One aspect of building a complete team and a deeper program in college sports is easy to overlook. When a team is playing dramatically inferior opponents, no one is worried about the actual outcome. Winning is a foregone conclusion. What really matters in these games is not winning — since that is never in doubt — but giving the bench and the backups a lot of work.
Coaches need to be able to throw their backups into live-action situations so that they can evaluate those players and thereby coach them better as the season goes along. Those backup players need the reps so that they learn how to play and face various situations. The starters don’t need the extra time. The backups do. When the backups develop, a team creates a better and deeper roster in the current season. When the backups develop, they become more prepared not only for the current season, but for next year. Younger players fit into the system and grow. When they improve, they give a coach more options for the future.
JuJu Watkins is the star of this USC team. More precisely, she is the superstar on this team, with Rayah Marshall being the star who helps her out.

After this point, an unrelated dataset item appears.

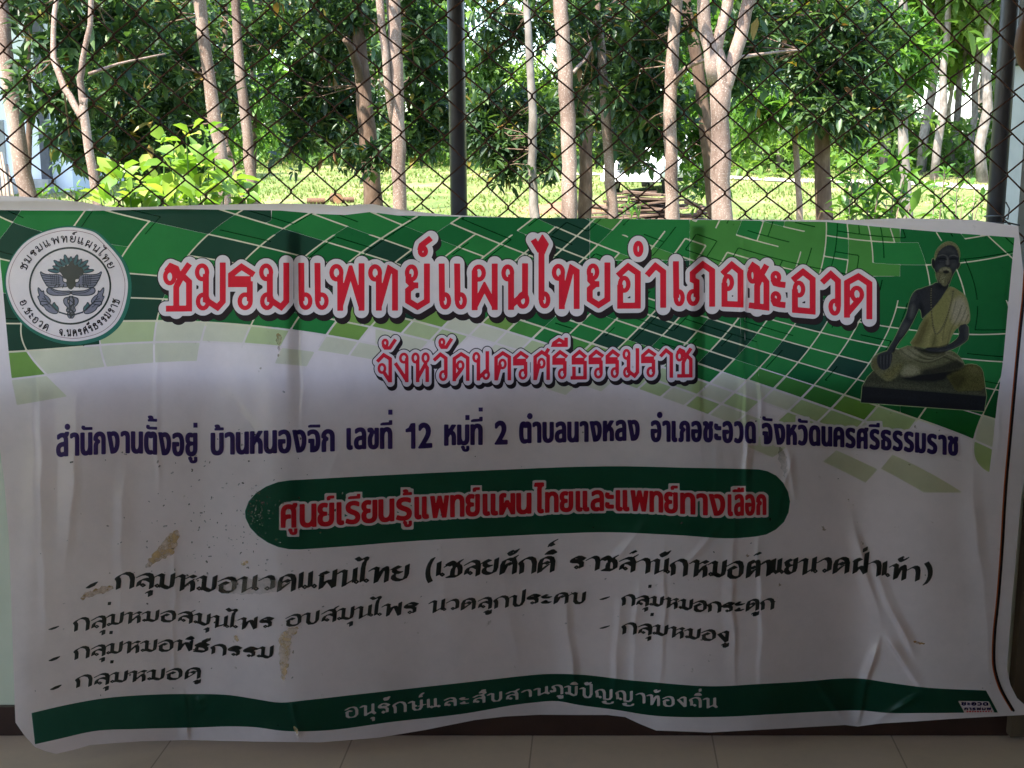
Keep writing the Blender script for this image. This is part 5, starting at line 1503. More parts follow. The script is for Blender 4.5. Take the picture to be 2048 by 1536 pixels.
set_words(FL[3], [("กลุมหมองู", 1241, 1459)], [(1240, 1268), (1290, 1270), (1320, 1272), (1345, 1275), (1380, 1279), (1420, 1281.5), (1460, 1285)], [(1240, 1243), (1290, 1246), (1320, 1248.4), (1350, 1252), (1390, 1256.6), (1420, 1257.7), (1460, 1261)], PEN6, smooth=1, gap=.11, slant=.10)
set_words(FL[4], [("กลุมหมอดู", 148, 403)], [(145, 1376.5), (210, 1370), (240, 1366), (290, 1363), (340, 1360), (405, 1357)], [(145, 1350.5), (200, 1345.5), (250, 1341), (300, 1338), (350, 1335), (405, 1333.5)], PEN6, smooth=1, gap=.11, slant=.10)
for F in FL: F.mesh('list_lettering', LIFT * 5, V_ink, banner)

# ---- green band along the foot
bt = [(63, 1426), (137, 1409), (205, 1397), (290, 1390), (376, 1388), (461, 1390.5), (513, 1398.5), (556, 1405), (615, 1400), (700, 1390.5), (821, 1377), (992, 1358), (1050, 1351.5), (1094, 1348), (1163, 1349.5), (1265, 1361), (1300, 1364), (1428, 1372.5), (1519, 1368), (1621, 1362), (1672, 1357.5), (1720, 1357), (1775, 1365), (1848, 1374.6), (1972, 1381)]
bb = [(1996, 1425), (1848, 1426), (1775, 1426), (1720, 1421), (1658, 1422.5), (1556, 1428), (1428, 1434), (1300, 1430.5), (1231, 1419.6), (1152, 1409), (1118, 1402.5), (1060, 1406), (923, 1428), (787, 1443.5), (650, 1461), (632, 1462), (564, 1461.6), (513, 1454.7), (376, 1455.5), (273, 1458), (191, 1462), (113, 1479), (70, 1488.6)]
def dense(P):
    xs = [p[0] for p in P]; ys = [p[1] for p in P]
    if xs[0] > xs[-1]: xs, ys = xs[::-1], ys[::-1]; rev = True
    else: rev = False
    X = np.linspace(xs[0], xs[-1], 150); Y = interp(xs, ys, X)
    Q = list(zip(X, Y)); return Q[::-1] if rev else Q
F = Field(680, 1350, 1450, 1450, .85)
PEN9 = dict(nib=(2.2, -.5), nr=.9)
set_words(F, [("อนุรักษ์และสืบสาน", 689, 1098)], [(689, 1437), (735, 1431), (770, 1428), (800, 1425), (830, 1420.8), (860, 1417.7), (910, 1411.5), (950, 1407), (1000, 1402), (1040, 1398), (1060, 1393.5), (1098, 1389)],
          [(689, 1414), (780, 1404), (820, 1401.5), (880, 1396), (910, 1393.5), (960, 1388.5), (1000, 1383.5), (1050, 1379), (1098, 1372)], PEN9, smooth=1, gap=.17)
set_words(F, [("ภูมิปัญญาท้องถิ่น", 1100, 1434)], [(1100, 1385.5), (1130, 1389), (1150, 1392.7), (1180, 1395.7), (1210, 1398.6), (1260, 1403.5), (1290, 1407), (1310, 1411), (1350, 1413), (1390, 1414.3), (1434, 1417.3)],
          [(1100, 1367.5), (1150, 1372), (1180, 1376), (1210, 1378), (1260, 1382), (1290, 1386), (1320, 1390.5), (1360, 1391.8), (1434, 1396)], PEN9, smooth=1, gap=.17)
G = Field(55, 1340, 2005, 1500, 1.3); G.poly(dense(bt) + dense(bb))
PMK = Field(1910, 1395, 1995, 1432, .7); PMK.poly([(1916, 1401.7), (1977.6, 1402.5), (1989, 1424.6), (1929, 1426)])
band = G.mesh('foot_band', LIFT * 3, V_band, banner, F=carve(G.F, *grid_of(G), [as_cut(F), as_cut(PMK)], over=.15))
F.mesh('foot_lettering', LIFT * 4.5, V_greytext, band)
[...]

On Monday against Le Moyne College, Watkins didn’t just score 35 points on 13 of 20 shooting. She helped USC gain a 26-point halftime lead so that coach Lindsay Gottlieb could clear the bench and give her backups a lot of work in the second half. USC cruised to a 93-42 win and handed Le Moyne (based in New York state) a large check for its cross-country flight to Los Angeles. The game was less about building a resume or giving Watkins a good test.
This game was for the backups. USC achieved its main goal of giving the backups ample action.
In a 40-minute game with five players on the floor, a college basketball team and coach have to manage 200 game minutes. In this win over Le Moyne, Gottlieb and assistant Beth Burns were able to give extended minutes to their backups. Of the 200 minutes played on Monday, 104 went to the starters and 96 to the backups, almost a 50-50 split. Five USC backups played at least 15 minutes, six played at least 12.
The importance of the game was much less about actual numbers and statistical output, much more about getting backups some work. USC did that. It will be exciting to see how much depth Gottlieb and Burns can develop around Watkins, Marshall, and the rest of the starting five.
Watkins, by scoring 35 points and putting this game away early, was a good teammate. She made sure the backups got an extended opportunity. She helped set the table for the rest of the season, or at least for the coming weeks of practice and player development at USC.